Widać było, że uczestnicy gej parady wzajemnie się nie lubią. Tablice marksistów głosiły, że „korporacje nie są ich sojusznikami", oraz „querowe wyzwolenie od tęczowego kapitalizmu", (po angielsku) „czerwony jest kolorem tęczy" i „zatrzymać finansowanie homofobii".
W gej paradzie wzięła też Amnesty International (która tak broni praw człowieka, że chce nienarodzonego człowieka pozbawić prawa do życia). Wśród uczestników tęczowego sabatu można było też dostrzec satanistów, pseudo chrześcijan i ateistów.

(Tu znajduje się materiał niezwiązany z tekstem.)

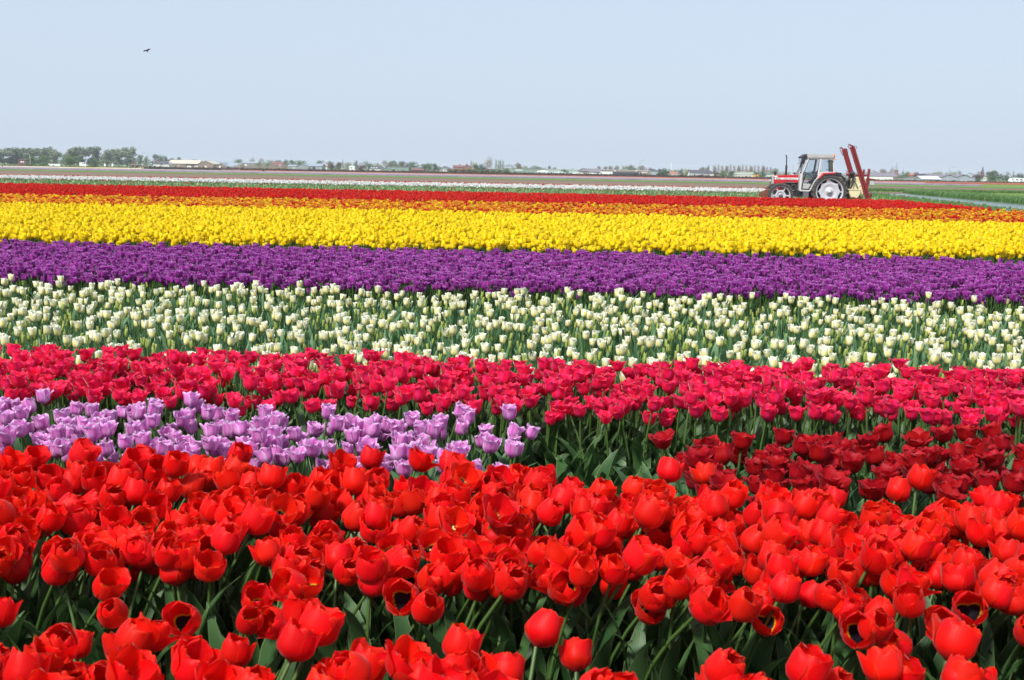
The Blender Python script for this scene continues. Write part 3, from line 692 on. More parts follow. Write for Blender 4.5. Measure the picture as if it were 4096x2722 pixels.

Gej parada została też wsparta przez korporacje (Paramont, MTV, CD Projekt twórca gry o Wiedźminie, bank City Handlowy, Nat West jedna z największych instytucji finansowych w Wielkiej Brytanii, producent elektroniki HP, Netfliks, BNP Paribas Bank, J.P. Morgan).
Wbrew organizatorom było kilku Rosjan krytykujących Putina (którym organizatorzy gej parady zabronili pojawiać się z flagami. Wśród tekturowych tabliczek niesionych przez uczestników parady można było zobaczyć transparent (najczęściej po angielsku) np. „bez świeckości nie ma równości" czy po angielsku „drogi PiS jeb Putina nie swoich ludzi". Liczne były nastolatek, jedna z nich miała tabliczkę z napisem„jebać Kaję Godek".
Przeciwko gej paradzie protestowało kilku baptystów, kilkunastu katolików (z Fundacji Pro, Fundacji Życie i Rodzina, Straży Narodowej).
Tęczową paradę poprzedzi tęczowe miasteczko, które działało od 10.00 przy Pałacu Kultury. O 14 z Placu Defilad wyruszyła tęczowa parada. Sprzed Pałacu Kultury przeszła ona Marszałkowską, do placu Konstytucji, Waryńskiego do stacji metra Politechnika, potem ulicami Armii Ludowej, Aleją Niepodległości, Chałbińskiego, Jana Pawła II, do stacji metra ONZ, Świętokrzyską przed Pałac Kultury.
Uczestnicy tęczowej parady domagali się między innymi przywilejów dla tęczowych, karania za krytykę tęczowych i ich postulatów, homo małżeństw i homo adopcji, wpuszczenia do polskich wszystkich (w tym islamskich imigrantów), propagowania homo seksu w szkołach, zakazu chowu zwierząt na futra, zakazu występów zwierząt w cyrkach, zakazu polowań rekreacyjnych, uznania zwierząt za istoty świadome, wykluczenia z debaty przeciwników tęczowej rewolucji, bezpłatnej antykoncepcji, prawa do zabijania nienarodzonych dzieci.
Te głupie i szkodliwe poglądy poparło w liście otwartym „46 ambasadorów i przedstawicieli innych placówek dyplomatycznych" (z: Argentyny, Australii, Austrii, Belgii, Chile, Cypru, Czarnogóry, Czech, Danii, Grecji, Estonii, Finlandii, Francji, Hiszpanii, Irlandii, Islandii, Izraela, Kanady, Litwy, Luksemburga, Malty, Meksyku, Niderlandów, Niemiec, Norwegii, Nowej Zelandii, Portugalii, Republiki Południowej Afryki, San Marino, Słowenii, Stanów Zjednoczonych, Szwajcarii, Szwecji, Ukrainy, Wielkiej Brytanii, Włoch, a także Przedstawiciela Generalnego Rządu Flandrii, Administrator Generalnej Wallonie-Bruxelles International i Przedstawiciela Rządu Regionu Stołecznego Brukseli oraz Dyrektora Biura Parlamentu Europejskiego w Polsce, reprezentantów Przedstawicielstwa Komisji Europejskiej i Wysokiego Komisarza Narodów Zjednoczonych ds. Uchodźców w Polsce, Dyrektora Biura Instytucji Demokratycznych i Praw Człowieka OBWE, Dyrektor Biura Międzynarodowej Organizacji ds. Migracji, Sekretarza Generalnego Wspólnoty Demokracji oraz Dyrektor Regionalnej Europejskiego Banku Odbudowy i Rozwoju).